Other goals of his include building student housing at each of the four colleges (Mesa, City, Miramar, and Continuing Education) and increasing workforce development, which include training and helping students get into jobs. According to the SDCCD’s News Center, “during his six years leading SDCCE, Turner-Cortez established an ongoing partnership with the San Diego Rescue Mission, transitioning homeless adults into the workforce and out of poverty, and led the way in implementing the San Diego Gateway to College and Career program offering paid internships, accelerated instruction, and a clear pathway to good-paying jobs for teens and young adults who are neither in school nor working.”

Turner-Cortez never expected to work in the field of education, “I wanted to run for elected office…  I wanted to be president of the United States,” he said. Turner-Cortez attended Georgetown University in Washington, D.C., to work within the government and planned to study government and political science as an undergraduate and attend law school. He was committed to improving his community and changed his doctorate major to political history with a focus on African American women in the development policy; social welfare and education policy. In graduate school, he decided he wanted to be a professor of politics which led him to the field of education. “What I have learned is that I can have an impact in my community for the advocacy I can do in this role.”
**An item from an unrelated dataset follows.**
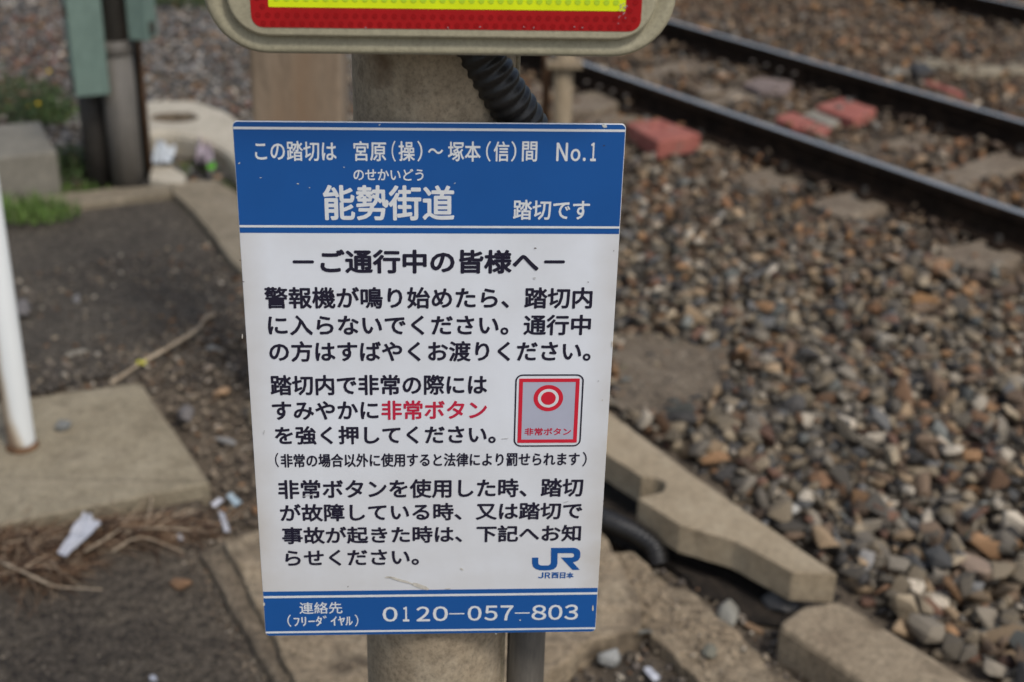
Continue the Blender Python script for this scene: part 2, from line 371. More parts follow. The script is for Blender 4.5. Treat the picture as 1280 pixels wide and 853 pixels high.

Turner-Cortez completed a master’s degree in race and gender at New York University and then moved to Los Angeles to complete his doctorate in education policy and administration at the University of Southern California. By the time he finished his doctorate degree, he was promoted to a principal position and was the youngest principal in Los Angeles schools at the age of 29. “Due to financial reasons and because I wanted to support my family, I decided it made more sense for me to skip the professor route and go into the leadership route.”  

He taught government and U.S history within the K-12 system and taught eighth grade U.S. History in New York. “There was something special about the relationship in the K-12 system, with the students and families I served. It was really beautiful to see how families’ lives become transformed through education,” Turner-Cortez said.

His interest in the role of African American women within the Black Panther Party in an Oakland community college led Turner-Cortez to apply for a job in a community college and worked for that district for a couple of years.                

Turner-Cortez greatly admired former chancellor Carroll, who retired after 17 years. “She is easily regarded as one of the smartest, most effective administrators in the United States, in community colleges and as an African American woman who was astutely involved in policy development, she was more than a college chancellor, she was on the front lines helping shape legislation in Washington, D.C., that informs the college’s work around financing, budgets, and programs…for the last six years,” he said. “I had an opportunity to work immediately for her and it was the best experience in my entire life and I have come to love this district and this community.”

Aside from work or when Turner-Cortez is not in the office, he is an avid gardener and an animal lover. He and his spouse, Edward Turner-Cortez, have three English Bulldogs and domestic rabbits that live in their garden. He also enjoys hiking, biking, running, and spending a lot of time at the beach. However, his biggest hobby is politics.

“I consider myself a community activist, community organizer and believe it is important that we help to bring about the change we want to see in this world…I also have a funny suspicion that I’m really going to enjoy this job and that I will probably be here for at least a decade or so.”